Players that want to scale up, enter new countries and expand their SaaS capabilities will continue to drive the consolidation of the market

Almost all major A2P messaging and CPaaS players acquired a company in 2020 and the trend has continued in the first half of 2021. Inorganic growth is a key strategy for entering new countries, gaining customers and adding new technologies. Common technological infrastructure makes the integration relatively easy for the buyer and the target asset. Organic growth is difficult because most high-value customers and mobile network operators (MNOs) have long-established relationships with rival CPaaS providers, making it challenging to secure new clients and expand geographically.

The number of mergers and acquisitions in the A2P messaging and CPaaS space has increased significantly in the last 2 years and a pattern has emerged: large companies are willing to buy smaller, local CPaaS providers or specialised software providers. Some are even listing to collect the necessary resources for acquisitions. For example, LINK Mobility and Routemobile went public in 2020 to raise funds, and both announced acquisitions only 1 month later (see Figure 1).

Figure 1: Recent IPOs of CPaaS companies

Company Market cap (at 1Q 2021)  Date of IPO
LINK Mobility USD1.85 billion 4Q 2020
Lleida USD95 million 4Q 2020
Routemobile USD1.41 billion 4Q 2020
CM.com USD885 million 1Q 2020
Kaleyra USD530 million 4Q 2019

Source: Analysys Mason


Aggregators are buying competitors to increase their scale

Merging or acquiring to enter new geographical regions or customer segments is common. For example, Sinch made four such acquisitions in 2020, including ACL in India for USD75 million. Buying competitors is also used as a defensive tactic. Infobip acquired OpenMarket, and Sinch acquired SAP Interconnect to enter the US market and consolidate its leadership position in the messaging aggregation space.

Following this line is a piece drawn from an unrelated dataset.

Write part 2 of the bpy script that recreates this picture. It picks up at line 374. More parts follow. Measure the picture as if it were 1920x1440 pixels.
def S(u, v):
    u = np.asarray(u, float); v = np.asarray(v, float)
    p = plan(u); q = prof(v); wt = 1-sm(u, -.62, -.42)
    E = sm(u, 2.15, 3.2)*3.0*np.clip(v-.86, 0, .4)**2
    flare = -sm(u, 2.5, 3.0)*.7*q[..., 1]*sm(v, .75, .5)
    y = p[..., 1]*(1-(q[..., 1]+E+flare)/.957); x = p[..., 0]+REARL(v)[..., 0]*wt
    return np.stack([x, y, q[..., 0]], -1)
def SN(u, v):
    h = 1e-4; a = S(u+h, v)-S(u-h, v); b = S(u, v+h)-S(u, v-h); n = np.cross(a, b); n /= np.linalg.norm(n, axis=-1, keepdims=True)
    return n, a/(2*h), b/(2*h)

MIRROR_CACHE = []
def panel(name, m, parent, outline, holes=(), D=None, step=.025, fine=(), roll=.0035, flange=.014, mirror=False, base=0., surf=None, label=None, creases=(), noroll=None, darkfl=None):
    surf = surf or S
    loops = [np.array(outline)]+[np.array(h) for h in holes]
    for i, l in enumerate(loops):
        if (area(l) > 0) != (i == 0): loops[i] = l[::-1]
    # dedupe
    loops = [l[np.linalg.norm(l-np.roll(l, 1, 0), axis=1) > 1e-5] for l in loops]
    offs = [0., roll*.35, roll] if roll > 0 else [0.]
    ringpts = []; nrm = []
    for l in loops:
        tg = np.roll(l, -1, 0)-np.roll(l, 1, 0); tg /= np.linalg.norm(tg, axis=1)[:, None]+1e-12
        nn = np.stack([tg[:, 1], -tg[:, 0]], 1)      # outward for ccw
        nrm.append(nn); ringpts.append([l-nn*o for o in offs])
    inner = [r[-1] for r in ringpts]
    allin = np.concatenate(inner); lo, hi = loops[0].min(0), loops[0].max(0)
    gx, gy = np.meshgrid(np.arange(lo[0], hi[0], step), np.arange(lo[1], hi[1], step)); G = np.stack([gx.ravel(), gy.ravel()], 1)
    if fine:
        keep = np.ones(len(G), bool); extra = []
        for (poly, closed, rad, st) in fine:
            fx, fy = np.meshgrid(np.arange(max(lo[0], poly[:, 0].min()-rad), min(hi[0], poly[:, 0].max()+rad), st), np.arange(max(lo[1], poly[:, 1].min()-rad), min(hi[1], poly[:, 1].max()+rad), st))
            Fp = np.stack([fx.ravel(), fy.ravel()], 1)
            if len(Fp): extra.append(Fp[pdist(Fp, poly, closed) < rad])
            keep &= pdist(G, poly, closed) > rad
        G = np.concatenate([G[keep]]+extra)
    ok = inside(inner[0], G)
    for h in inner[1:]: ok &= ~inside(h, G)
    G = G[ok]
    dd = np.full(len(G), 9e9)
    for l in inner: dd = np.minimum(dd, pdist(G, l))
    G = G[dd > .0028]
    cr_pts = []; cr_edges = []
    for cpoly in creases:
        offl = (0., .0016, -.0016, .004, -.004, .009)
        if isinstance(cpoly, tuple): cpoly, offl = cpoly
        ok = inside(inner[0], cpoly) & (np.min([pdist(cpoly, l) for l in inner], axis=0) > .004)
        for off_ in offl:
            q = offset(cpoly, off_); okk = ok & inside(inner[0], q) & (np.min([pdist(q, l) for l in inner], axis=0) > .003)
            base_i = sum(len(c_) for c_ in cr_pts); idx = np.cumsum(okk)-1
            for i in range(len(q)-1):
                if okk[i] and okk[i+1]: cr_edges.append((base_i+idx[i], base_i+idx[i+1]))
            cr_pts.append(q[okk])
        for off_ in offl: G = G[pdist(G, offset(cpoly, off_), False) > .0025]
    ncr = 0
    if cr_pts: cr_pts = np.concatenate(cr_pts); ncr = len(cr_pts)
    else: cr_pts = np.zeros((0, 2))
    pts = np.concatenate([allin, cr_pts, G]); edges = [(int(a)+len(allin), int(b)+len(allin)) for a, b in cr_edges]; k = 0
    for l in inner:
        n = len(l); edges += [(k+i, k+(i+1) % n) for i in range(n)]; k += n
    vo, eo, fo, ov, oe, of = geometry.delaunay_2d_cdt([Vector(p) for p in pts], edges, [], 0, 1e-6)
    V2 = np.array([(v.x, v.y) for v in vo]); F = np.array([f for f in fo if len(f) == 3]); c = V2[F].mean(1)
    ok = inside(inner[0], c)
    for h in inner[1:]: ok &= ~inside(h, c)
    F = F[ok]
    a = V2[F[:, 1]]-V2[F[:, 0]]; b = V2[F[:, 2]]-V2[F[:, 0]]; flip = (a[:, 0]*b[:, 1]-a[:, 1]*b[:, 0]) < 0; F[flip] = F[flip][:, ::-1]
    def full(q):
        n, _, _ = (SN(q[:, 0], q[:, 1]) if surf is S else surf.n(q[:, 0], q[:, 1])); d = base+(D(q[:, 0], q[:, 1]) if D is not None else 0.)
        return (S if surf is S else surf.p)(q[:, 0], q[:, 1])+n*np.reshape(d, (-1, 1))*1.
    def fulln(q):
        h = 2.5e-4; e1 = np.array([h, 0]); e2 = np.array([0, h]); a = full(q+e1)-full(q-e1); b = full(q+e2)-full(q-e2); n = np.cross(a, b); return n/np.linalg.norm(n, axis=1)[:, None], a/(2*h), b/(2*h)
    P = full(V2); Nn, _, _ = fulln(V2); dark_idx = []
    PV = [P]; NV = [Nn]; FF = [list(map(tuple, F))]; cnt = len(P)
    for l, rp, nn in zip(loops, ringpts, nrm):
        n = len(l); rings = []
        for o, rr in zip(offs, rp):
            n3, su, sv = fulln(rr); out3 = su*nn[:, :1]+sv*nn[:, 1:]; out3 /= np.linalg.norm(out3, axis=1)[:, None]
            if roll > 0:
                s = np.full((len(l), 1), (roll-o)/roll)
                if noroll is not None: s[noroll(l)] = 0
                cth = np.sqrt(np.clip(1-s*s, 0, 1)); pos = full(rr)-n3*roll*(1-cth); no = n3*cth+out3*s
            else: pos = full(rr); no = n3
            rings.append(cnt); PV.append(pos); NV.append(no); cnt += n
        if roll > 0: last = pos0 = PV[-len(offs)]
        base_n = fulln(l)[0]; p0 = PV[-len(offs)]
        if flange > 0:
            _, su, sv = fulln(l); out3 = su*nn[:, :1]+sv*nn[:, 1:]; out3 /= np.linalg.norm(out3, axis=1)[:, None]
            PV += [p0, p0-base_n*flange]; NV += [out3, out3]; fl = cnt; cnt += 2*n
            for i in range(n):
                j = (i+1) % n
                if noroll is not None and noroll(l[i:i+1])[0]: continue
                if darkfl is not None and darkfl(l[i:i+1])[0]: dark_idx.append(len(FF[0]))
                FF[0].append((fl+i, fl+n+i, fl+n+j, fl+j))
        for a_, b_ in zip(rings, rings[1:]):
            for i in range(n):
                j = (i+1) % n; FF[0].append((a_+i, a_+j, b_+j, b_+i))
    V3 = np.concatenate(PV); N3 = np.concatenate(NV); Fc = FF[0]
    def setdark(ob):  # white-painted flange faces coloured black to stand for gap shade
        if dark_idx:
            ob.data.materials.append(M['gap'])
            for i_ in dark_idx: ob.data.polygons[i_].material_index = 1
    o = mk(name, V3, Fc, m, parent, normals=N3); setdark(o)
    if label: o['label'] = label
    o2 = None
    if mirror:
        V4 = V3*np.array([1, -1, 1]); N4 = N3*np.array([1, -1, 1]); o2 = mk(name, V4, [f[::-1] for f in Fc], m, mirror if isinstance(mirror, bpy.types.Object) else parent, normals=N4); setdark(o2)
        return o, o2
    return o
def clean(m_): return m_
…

Cisco’s and Twilio’s recent acquisitions suggest that Tier-1 CPaaS providers are planning to become CRM technology providers

CPaaS providers typically have the long-term strategic objective of serving all their customers’ communication, engagement and analytical needs. Twilio took a major step towards this when it acquired Segment, a market leader in customer relationship management (CRM) technology, for USD3.2 billion. Cisco acquired IMImobile for USD750 million to complement its existing CRM platform and integrate its UCaaS capabilities with a CPaaS proposition.